Even so, Saman said of his captors: "They, for the most part, treated us fairly and in a humane way. They did feed us three meals a day, not much food, but enough. We weren't going hungry by any means."

After everything they went through, he still felt the need to make sure to include an obligatory disclaimer, to prove his detachment and to avoid actually seeming to make any kind of judgment. After their terrible peril, he could not bring himself to actually say what we all know: the government of Iraq is monstrously evil.

Update: Adam sends a pointer to a longer report.

Update: Several people have sent me links to various reports about an incident with reporters and the US military, claiming mistreatment. It remains to be seen whether the report is really accurate given the clear fact that the reporters in question obviously have a strong anti-American agenda. But even if the reports are accurate, note that what these reporters went through was nothing remotely like as bad as what the ones described above faced.

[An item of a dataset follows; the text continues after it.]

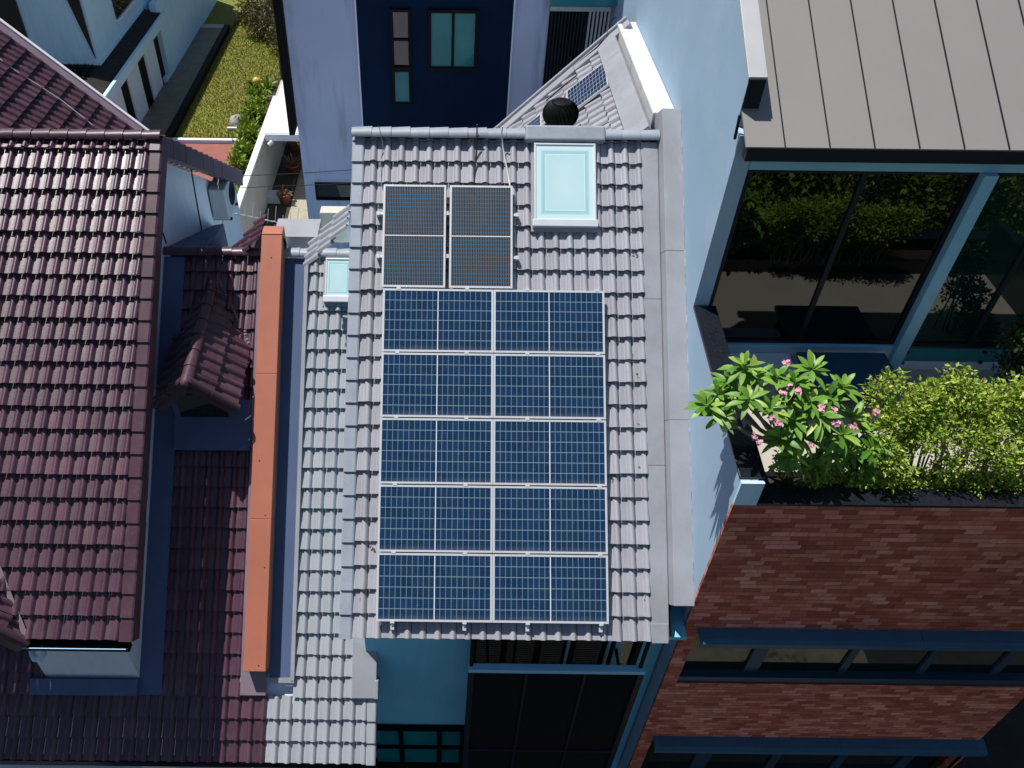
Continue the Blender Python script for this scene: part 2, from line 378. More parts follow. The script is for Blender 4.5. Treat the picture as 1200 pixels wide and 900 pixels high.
def window(parent, name, axis, plane, a0, a1, z0, z1, cols=2, rows=1, fm=None, gm=None, t=.05, dep=.06, rec=.03, face=-1, colpos=None):
    """rectangular window on a Y=plane or X=plane wall: frame part with a pane below it"""
    def bx(mb, p, q, zz0, zz1, d0, d1):
        if axis == 'Y': mb.box(p, q, min(plane + face * d0, plane + face * d1), max(plane + face * d0, plane + face * d1), zz0, zz1)
        else: mb.box(min(plane + face * d0, plane + face * d1), max(plane + face * d0, plane + face * d1), p, q, zz0, zz1)
    f = MB(); bx(f, a0, a1, z1 - t, z1, 0, dep); bx(f, a0, a1, z0, z0 + t, 0, dep + .02)
    bx(f, a0, a0 + t, z0 + t, z1 - t, 0, dep); bx(f, a1 - t, a1, z0 + t, z1 - t, 0, dep)
    for i in range(1, cols):
        x = a0 + (a1 - a0) * i / cols if not colpos else colpos[i - 1]; bx(f, x - t * .45, x + t * .45, z0 + t, z1 - t, 0, dep - .004)
    for i in range(1, rows):
        z = z0 + (z1 - z0) * i / rows; bx(f, a0 + t, a1 - t, z - t * .4, z + t * .4, 0, dep - .007)
    fo = f.build(name, fm, parent)
    g = MB(); bx(g, a0 + t * .5, a1 - t * .5, z0 + t * .5, z1 - t * .5, .004, .022); g.build('pane', gm, fo)
    return fo
def skylight(parent, fr, u0, u1, v0, v1):
    f = MB(); e = .055
    f.box(u0 - e, u0 + .02, v0 - .07, v1 + .05, -.02, .075, fr); f.box(u1 - .02, u1 + e, v0 - .07, v1 + .05, -.02, .075, fr)
    f.box(u0 + .02, u1 - .02, v0 - .07, v0 + .03, -.02, .073, fr); f.box(u0 + .02, u1 - .02, v1 - .03, v1 + .05, -.02, .073, fr)
    fo = f.build('skylight', MT['flash_grey'], parent)
    c = MB(); c.box(u0 + .005, u1 - .005, v0 + .035, v1 - .035, .0, .12, fr); c.build('curb', MT['white'], fo)
    g = MB(); P = [fr.pt(u0, v0 + .09, .15), fr.pt(u1, v0 + .09, .15), fr.pt(u1, v1, .15), fr.pt(u0, v1, .15)]
    g.add(P, [(0, 1, 2, 3)], False, [(0, 0), (1, 0), (1, 1), (0, 1)]); g.build('glass', MT['skylight_glass'], fo, recalc=False)
    r = MB(); r.box(u0 - .035, u1 + .035, v0 - .01, v0 + .10, .075, .168, fr); r.box(u0 - .012, u0 + .02, v0 + .07, v1, .11, .163, fr); r.box(u1 - .02, u1 + .012, v0 + .07, v1, .11, .163, fr); r.box(u0 - .012, u1 + .012, v1 - .01, v1 + .02, .11, .166, fr)
    bevel(r.build('frame', MT['alu'], fo), .006)
    return fo

# ------------------------------------------------------------------ the planes of the place
PH = radians(39.2)
en = V((0, -sin(PH), cos(PH))); eu = V((0, cos(PH), sin(PH)))
P0 = CAM + ray(578, 534) * 12.3
FM = Frame(P0 - en * .19, eu, en)                       # main grey roof
FB = Frame(P0 - en * 2.1, eu, en)                       # low front roof, grey and maroon
FC = Frame(P0 - en * .40, eu, en)                       # tall maroon roof
a44 = radians(44)
FW = Frame((3.3, 12.4, 11.4), (cos(a44), 0, sin(a44)), (-sin(a44), 0, cos(a44)))     # grey rear wing
FD = Frame((-7.4, 18, 8.65), (-cos(a44), 0, sin(a44)), (sin(a44), 0, cos(a44)))      # maroon rear wing
XR, YB = 3.7, 6.62
RSL = radians(29.3)
FR = Frame((3.69, 9.45, 12.67), (0, cos(RSL), sin(RSL)), (0, -sin(RSL), cos(RSL)))   # metal roof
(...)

And note that these reporters, in talking about the US Army, seem to feel no obligation to include any kind of disclaimer to demonstrate even-handedness.

It's also important to point out that what happened to the reporters in Baghdad was directly sanctioned by the government of Iraq, whereas I suspect we're going to find out that what happened to the Portugese reporters was aberrent behavior of one or a handful of American soldiers who will end up being reprimanded for it.